So Much for Character

by Andrew Seal | 11/10/05 6:00am

The multiple responses to Sara del Nido '08's recent columns demonstrate very well the common retorts to any calls for sensitivity and communal awareness : resentment and irritation, with a dash of alternative ideas for how a society should be run.

Frederick Meyer '08 believes in a "Fair and Balanced Social Activism," but he ends up not advocating activism of any sort but rather a laissez-faire passivity where we assume that all intentions are benign and thoughtlessness is no real fault ("Fair and Balanced Social Activism," Nov. 8). Not only is that naive, but it is also demonstrates the exact restrictiveness that Meyer identifies and condemns in del Nido's arguments.

Meyer's idea is of a society where social differences only appear when we're laughing about them together, at "white trash"-themed parties or over blitz. Otherwise, we avoid "keeping them strenuously and paranoically in mind." That makes them harmless, right? By keeping them out of our minds and off the opinion page, we've pretty much solved that exclusion thing, right? No.

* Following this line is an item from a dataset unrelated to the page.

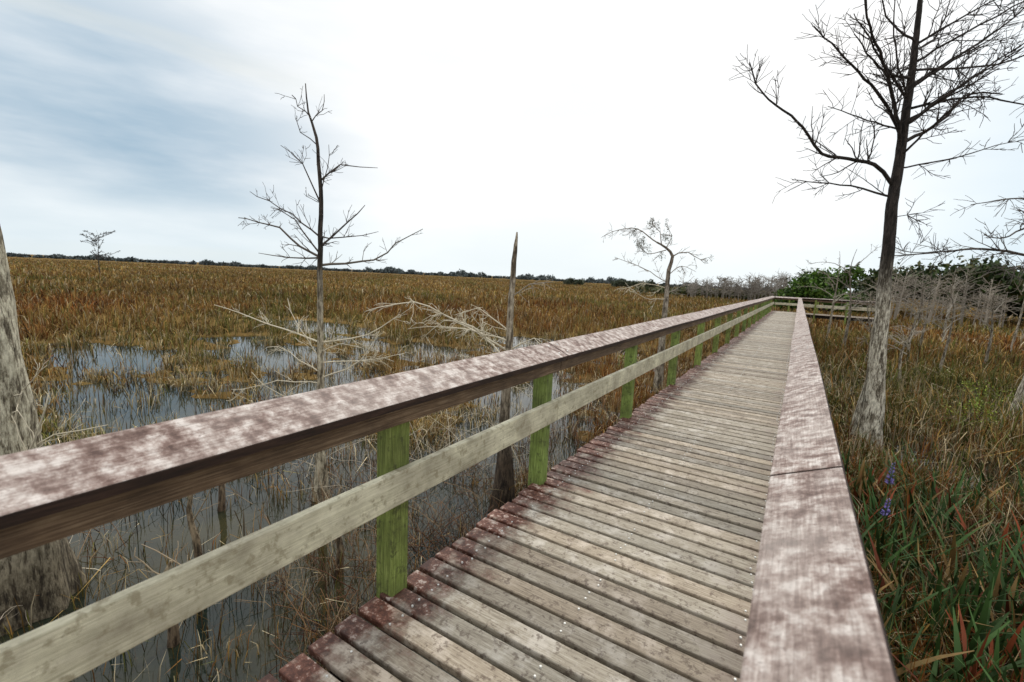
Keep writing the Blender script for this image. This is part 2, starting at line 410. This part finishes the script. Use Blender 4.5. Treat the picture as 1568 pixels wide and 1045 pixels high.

By shouting down attempts to question the motives of a group or an individual, we have already judged, justified and approved those motives. By keeping the possibility of prejudicial judgments on color, creed, class or country out of our minds and out of the discussion, we support all possible judgments, including those that judge prejudicially and unfairly. This is restrictive because it prevents the development of those motives and judgments -- in any direction. Social passivism seeks stasis and imposes that stasis on all members of the society. Development of character, however it is defined, is impossible in a society that refuses to let people criticize the actions, question the motives, and explode the pretensions of others.

I am not saying here that racism is rampant, classism common and sexism standard. I am saying that we cannot know anything about the presence, effects or extent of prejudice or inequality if we demonize our chastisers and pillory those who try to investigate our faults. Character -- that quality that we have been charged to develop -- is impossible without criticism. Passivism destroys the possibility of character development.

It may be impossible for these issues to be fully solved. But passivism does absolutely nothing positive. "Why are you bugging me?" is not a constructive response to social criticism. It stagnates our community, usurps the possibility of personal or communal development and justifies indiscriminately all our motives and judgments -- even the bad ones.

I am not asking that each Dartmouth student ask themselves persistently, "Was what I just said offensive to anyone?" I am asking that when someone does ask that question about themselves or about others, we do not attempt to shut them out. Morality would not be very far along without critics; neither would civilization. Chastisement is often irritating, but nevertheless indispensable -- for community, for clarity, and for character.